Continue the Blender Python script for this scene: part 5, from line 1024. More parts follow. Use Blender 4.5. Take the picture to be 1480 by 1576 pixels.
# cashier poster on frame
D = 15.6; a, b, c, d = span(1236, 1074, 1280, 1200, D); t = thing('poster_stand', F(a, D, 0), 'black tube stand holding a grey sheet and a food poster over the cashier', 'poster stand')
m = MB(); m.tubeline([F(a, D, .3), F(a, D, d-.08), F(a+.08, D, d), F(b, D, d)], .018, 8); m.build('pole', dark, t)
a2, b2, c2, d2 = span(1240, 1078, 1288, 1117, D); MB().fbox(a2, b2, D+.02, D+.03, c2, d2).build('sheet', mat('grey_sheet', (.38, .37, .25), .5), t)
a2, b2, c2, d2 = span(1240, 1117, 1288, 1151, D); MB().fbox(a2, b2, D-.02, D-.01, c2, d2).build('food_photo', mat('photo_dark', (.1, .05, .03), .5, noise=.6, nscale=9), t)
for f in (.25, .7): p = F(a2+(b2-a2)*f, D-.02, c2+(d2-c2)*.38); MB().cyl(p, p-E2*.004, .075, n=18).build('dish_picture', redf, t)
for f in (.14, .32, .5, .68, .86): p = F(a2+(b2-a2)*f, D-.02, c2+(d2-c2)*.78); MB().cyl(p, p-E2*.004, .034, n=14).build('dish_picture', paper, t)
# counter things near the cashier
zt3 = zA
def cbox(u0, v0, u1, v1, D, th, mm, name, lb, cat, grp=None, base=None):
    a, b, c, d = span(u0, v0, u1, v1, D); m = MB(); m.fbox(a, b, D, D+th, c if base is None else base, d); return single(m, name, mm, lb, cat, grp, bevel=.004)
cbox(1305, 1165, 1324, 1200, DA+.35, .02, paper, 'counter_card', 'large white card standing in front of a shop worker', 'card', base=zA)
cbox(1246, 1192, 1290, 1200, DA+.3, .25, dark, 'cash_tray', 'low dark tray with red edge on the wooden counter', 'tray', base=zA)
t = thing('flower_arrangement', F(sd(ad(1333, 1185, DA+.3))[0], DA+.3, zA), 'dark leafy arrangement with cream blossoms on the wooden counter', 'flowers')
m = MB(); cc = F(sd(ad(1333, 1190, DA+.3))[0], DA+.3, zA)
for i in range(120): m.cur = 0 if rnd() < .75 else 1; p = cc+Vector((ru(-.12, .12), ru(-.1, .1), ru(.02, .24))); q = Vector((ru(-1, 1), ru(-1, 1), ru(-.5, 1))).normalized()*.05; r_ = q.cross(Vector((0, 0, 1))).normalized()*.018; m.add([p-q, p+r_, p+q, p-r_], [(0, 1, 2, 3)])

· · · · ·

Set exercise — Extract the complete listing above, reproducing each line exactly.

Solution for this task —
Continue the Blender Python script for this scene: part 5, from line 1024. More parts follow. Use Blender 4.5. Take the picture to be 1480 by 1576 pixels.
# cashier poster on frame
D = 15.6; a, b, c, d = span(1236, 1074, 1280, 1200, D); t = thing('poster_stand', F(a, D, 0), 'black tube stand holding a grey sheet and a food poster over the cashier', 'poster stand')
m = MB(); m.tubeline([F(a, D, .3), F(a, D, d-.08), F(a+.08, D, d), F(b, D, d)], .018, 8); m.build('pole', dark, t)
a2, b2, c2, d2 = span(1240, 1078, 1288, 1117, D); MB().fbox(a2, b2, D+.02, D+.03, c2, d2).build('sheet', mat('grey_sheet', (.38, .37, .25), .5), t)
a2, b2, c2, d2 = span(1240, 1117, 1288, 1151, D); MB().fbox(a2, b2, D-.02, D-.01, c2, d2).build('food_photo', mat('photo_dark', (.1, .05, .03), .5, noise=.6, nscale=9), t)
for f in (.25, .7): p = F(a2+(b2-a2)*f, D-.02, c2+(d2-c2)*.38); MB().cyl(p, p-E2*.004, .075, n=18).build('dish_picture', redf, t)
for f in (.14, .32, .5, .68, .86): p = F(a2+(b2-a2)*f, D-.02, c2+(d2-c2)*.78); MB().cyl(p, p-E2*.004, .034, n=14).build('dish_picture', paper, t)
# counter things near the cashier
zt3 = zA
def cbox(u0, v0, u1, v1, D, th, mm, name, lb, cat, grp=None, base=None):
    a, b, c, d = span(u0, v0, u1, v1, D); m = MB(); m.fbox(a, b, D, D+th, c if base is None else base, d); return single(m, name, mm, lb, cat, grp, bevel=.004)
cbox(1305, 1165, 1324, 1200, DA+.35, .02, paper, 'counter_card', 'large white card standing in front of a shop worker', 'card', base=zA)
cbox(1246, 1192, 1290, 1200, DA+.3, .25, dark, 'cash_tray', 'low dark tray with red edge on the wooden counter', 'tray', base=zA)
t = thing('flower_arrangement', F(sd(ad(1333, 1185, DA+.3))[0], DA+.3, zA), 'dark leafy arrangement with cream blossoms on the wooden counter', 'flowers')
m = MB(); cc = F(sd(ad(1333, 1190, DA+.3))[0], DA+.3, zA)
for i in range(120): m.cur = 0 if rnd() < .75 else 1; p = cc+Vector((ru(-.12, .12), ru(-.1, .1), ru(.02, .24))); q = Vector((ru(-1, 1), ru(-1, 1), ru(-.5, 1))).normalized()*.05; r_ = q.cross(Vector((0, 0, 1))).normalized()*.018; m.add([p-q, p+r_, p+q, p-r_], [(0, 1, 2, 3)])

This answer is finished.